Work to do: Pick out the lines below with "scene" and list them.

+ + +

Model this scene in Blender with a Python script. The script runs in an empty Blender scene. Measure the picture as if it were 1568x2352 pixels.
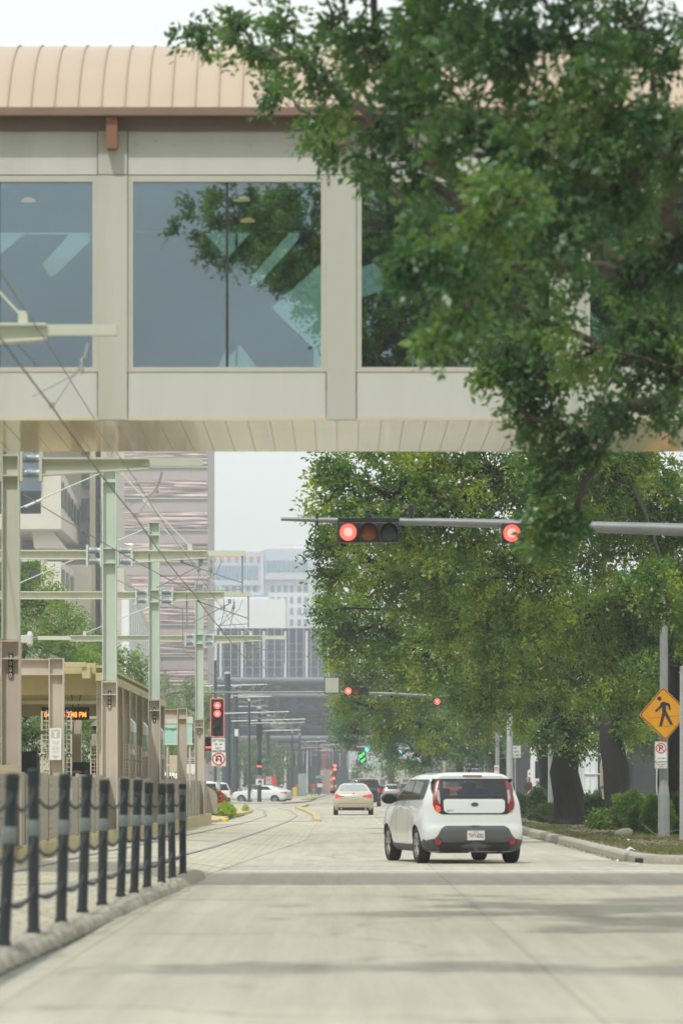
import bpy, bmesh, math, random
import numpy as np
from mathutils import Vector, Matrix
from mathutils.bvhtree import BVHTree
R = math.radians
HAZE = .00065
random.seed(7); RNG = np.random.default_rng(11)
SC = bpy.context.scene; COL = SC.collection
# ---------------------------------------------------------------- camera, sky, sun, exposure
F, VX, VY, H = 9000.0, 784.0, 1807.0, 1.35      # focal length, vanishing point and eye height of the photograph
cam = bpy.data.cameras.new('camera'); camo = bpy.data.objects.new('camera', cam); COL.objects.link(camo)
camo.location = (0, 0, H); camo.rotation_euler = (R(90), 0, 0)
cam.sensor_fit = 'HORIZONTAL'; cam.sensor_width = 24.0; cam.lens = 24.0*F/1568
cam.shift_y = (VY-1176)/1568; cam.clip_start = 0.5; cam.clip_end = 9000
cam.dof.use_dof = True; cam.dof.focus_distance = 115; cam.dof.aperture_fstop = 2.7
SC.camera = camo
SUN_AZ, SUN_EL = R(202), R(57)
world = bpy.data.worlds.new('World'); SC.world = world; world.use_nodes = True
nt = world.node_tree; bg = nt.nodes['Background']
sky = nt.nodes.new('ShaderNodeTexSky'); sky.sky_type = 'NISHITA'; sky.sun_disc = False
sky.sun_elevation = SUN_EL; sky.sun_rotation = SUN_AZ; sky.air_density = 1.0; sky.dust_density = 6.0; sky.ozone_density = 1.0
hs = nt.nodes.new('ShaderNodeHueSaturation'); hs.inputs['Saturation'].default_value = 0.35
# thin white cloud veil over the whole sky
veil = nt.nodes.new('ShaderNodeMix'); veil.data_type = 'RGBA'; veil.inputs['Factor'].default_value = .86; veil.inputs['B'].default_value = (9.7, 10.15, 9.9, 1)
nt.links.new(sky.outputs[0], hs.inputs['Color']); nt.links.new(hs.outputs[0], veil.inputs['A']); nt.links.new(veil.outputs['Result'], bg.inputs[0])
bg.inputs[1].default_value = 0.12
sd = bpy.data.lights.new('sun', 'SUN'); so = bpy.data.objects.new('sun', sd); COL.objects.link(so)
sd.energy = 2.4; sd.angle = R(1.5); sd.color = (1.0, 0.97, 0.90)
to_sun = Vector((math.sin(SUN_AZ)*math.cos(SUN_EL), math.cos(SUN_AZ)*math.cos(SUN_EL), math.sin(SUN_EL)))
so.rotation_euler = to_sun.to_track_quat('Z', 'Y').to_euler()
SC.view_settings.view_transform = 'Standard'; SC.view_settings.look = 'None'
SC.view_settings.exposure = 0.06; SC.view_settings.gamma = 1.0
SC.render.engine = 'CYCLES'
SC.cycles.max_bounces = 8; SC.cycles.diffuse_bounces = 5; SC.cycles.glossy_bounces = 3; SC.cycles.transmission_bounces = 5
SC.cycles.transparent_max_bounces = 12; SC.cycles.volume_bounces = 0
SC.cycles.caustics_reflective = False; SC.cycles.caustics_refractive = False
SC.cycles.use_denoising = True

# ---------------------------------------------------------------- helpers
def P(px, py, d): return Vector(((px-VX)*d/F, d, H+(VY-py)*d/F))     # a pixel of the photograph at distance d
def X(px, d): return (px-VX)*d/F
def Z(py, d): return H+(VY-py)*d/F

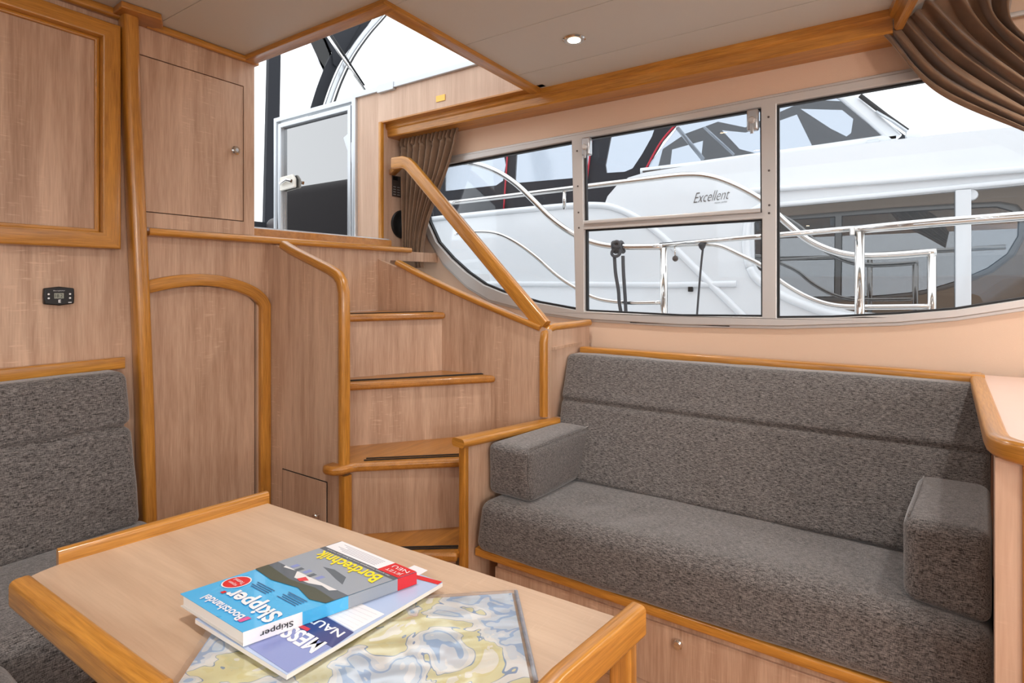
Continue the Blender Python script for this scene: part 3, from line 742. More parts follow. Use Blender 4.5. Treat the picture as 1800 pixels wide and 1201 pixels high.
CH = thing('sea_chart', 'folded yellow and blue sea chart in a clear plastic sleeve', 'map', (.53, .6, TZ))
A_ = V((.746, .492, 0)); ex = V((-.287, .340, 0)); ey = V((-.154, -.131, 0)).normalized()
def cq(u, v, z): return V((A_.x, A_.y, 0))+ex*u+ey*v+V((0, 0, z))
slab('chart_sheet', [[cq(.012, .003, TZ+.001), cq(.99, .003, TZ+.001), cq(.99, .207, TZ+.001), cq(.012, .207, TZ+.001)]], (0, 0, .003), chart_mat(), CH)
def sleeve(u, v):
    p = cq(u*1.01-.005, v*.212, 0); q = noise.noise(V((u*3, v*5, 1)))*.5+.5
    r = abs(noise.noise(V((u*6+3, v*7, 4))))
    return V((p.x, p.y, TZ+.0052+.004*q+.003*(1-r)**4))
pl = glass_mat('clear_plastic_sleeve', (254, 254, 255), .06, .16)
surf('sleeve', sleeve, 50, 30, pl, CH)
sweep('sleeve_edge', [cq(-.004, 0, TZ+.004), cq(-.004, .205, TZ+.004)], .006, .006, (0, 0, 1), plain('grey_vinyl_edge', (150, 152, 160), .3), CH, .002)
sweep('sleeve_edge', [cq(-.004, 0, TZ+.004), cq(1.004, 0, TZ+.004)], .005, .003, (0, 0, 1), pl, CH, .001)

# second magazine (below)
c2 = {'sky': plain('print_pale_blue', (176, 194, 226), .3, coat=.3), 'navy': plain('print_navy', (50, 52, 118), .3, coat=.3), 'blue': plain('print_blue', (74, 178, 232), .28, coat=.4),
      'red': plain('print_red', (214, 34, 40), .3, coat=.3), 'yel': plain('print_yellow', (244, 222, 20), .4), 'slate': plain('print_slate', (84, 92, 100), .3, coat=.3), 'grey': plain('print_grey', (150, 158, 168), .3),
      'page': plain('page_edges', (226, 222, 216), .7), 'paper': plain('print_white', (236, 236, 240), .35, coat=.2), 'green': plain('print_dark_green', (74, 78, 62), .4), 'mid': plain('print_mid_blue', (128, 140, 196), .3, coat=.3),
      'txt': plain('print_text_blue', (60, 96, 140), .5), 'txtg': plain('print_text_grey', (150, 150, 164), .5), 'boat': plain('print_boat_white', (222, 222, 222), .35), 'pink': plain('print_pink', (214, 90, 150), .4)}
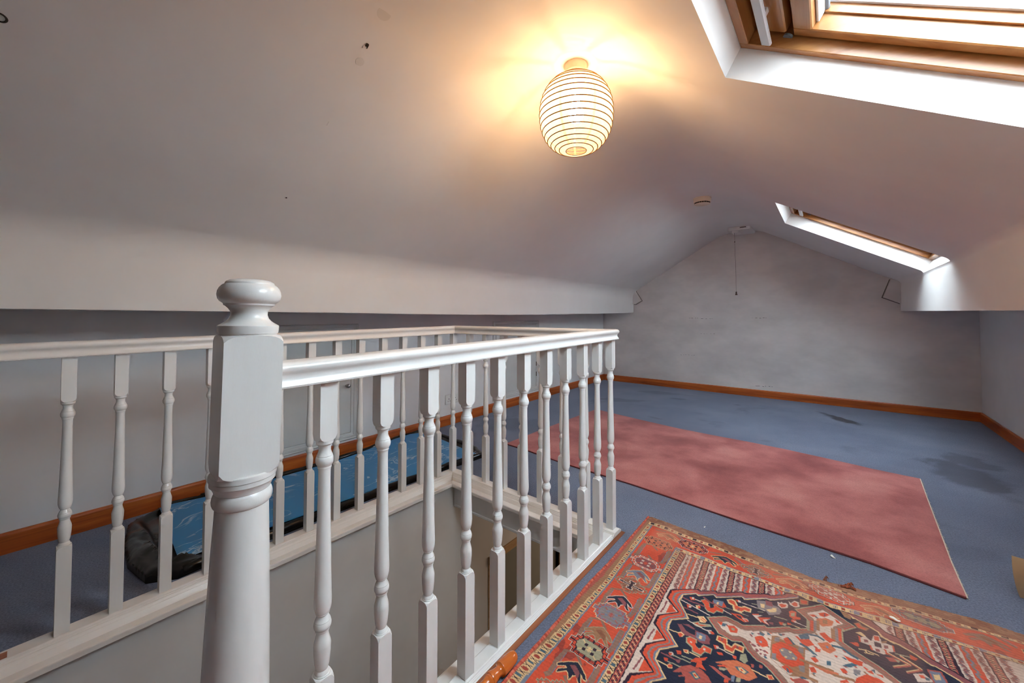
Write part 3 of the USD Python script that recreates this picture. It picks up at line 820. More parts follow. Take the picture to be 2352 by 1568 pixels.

+ + +

Task solution:
Model this scene in Blender with a Python script. The script runs in an empty Blender scene. Measure the picture as if it were 1568x2352 pixels.
SC = bpy.context.scene; COL = SC.collection
Continue the Blender Python script for this scene: part 3, from line 742. More parts follow. Use Blender 4.5. Treat the picture as 1800 pixels wide and 1201 pixels high.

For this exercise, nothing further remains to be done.